There is no reason to convert a thread to a fiber unless you plan to create additional fibers to run on the same thread. To create another fiber, the thread (currently running fiber) calls CreateFiber:

 PVOID CreateFiber( DWORD dwStackSize, PFIBER_START_ROUTINE pfnStartAddress, PVOID pvParam); 

CreateFiber first attempts to create a new stack whose size is indicated by the dwStackSize parameter. Usually 0 is passed, which, by default, creates a stack that can grow to 1 MB in size but initially has two pages of storage committed to it. If you specify a nonzero size, a stack is reserved and committed using the specified size.

Next, CreateFiber allocates a new fiber execution context structure and initializes it. The user-defined value is set to the value passed to CreateFiber's pvParam, the top and bottom memory addresses of the new stack are saved, and the memory address of the fiber function (passed as the pfnStartAddress argument) is saved.

The pfnStartAddress argument specifies the address of a fiber routine that you must implement and that must have the following prototype:

 VOID WINAPI FiberFunc(PVOID pvParam); 

When the fiber is scheduled for the first time, this function executes and is passed the pvParam value that was originally passed to CreateFiber. You can do whatever you like in this fiber function. However, the function is prototyped as returning VOID—not because the return value has no meaning, but because this function should never return at all! If a fiber function does return, the thread and all the fibers created on it are destroyed immediately.

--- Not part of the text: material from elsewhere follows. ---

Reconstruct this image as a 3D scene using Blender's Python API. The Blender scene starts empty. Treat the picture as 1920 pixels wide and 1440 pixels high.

Like ConvertThreadToFiber, CreateFiber returns the memory address of the fiber's execution context. However, unlike ConvertThreadToFiber, this new fiber does not execute because the currently running fiber is still executing. Only one fiber at a time can execute on a single thread. To make the new fiber execute, you call SwitchToFiber:

VOID SwitchToFiber(PVOID pvFiberExecutionContext); 

SwitchToFiber takes a single parameter, pvFiberExecutionContext, which is the memory address of a fiber's execution context as returned by a previous call to ConvertThreadToFiber or CreateFiber. This memory address tells the function which fiber to schedule. Internally, SwitchToFiber performs the following steps:

• It saves some of the current CPU registers, including the instruction pointer register and the stack pointer register, in the currently running fiber's execution context.
• It loads the registers previously saved in the soon-to-be-running fiber's execution context into the CPU registers. These registers include the stack pointer register so that this fiber's stack is used when the thread continues execution.
• It associates the fiber's execution context with the thread; the thread runs the specified fiber.
• It sets the thread's instruction pointer to the saved instruction pointer. The thread (fiber) continues execution where this fiber last executed.

SwitchToFiber is the only way for a fiber to get any CPU time. Because your code must explicitly call SwitchToFiber at the appropriate times, you are in complete control of the fiber scheduling. Keep in mind that fiber scheduling has nothing to do with thread scheduling. The thread that the fibers run on can always be preempted by the operating system. When the thread is scheduled, the currently selected fiber runs—no other fiber runs unless SwitchToFiber is explicitly called.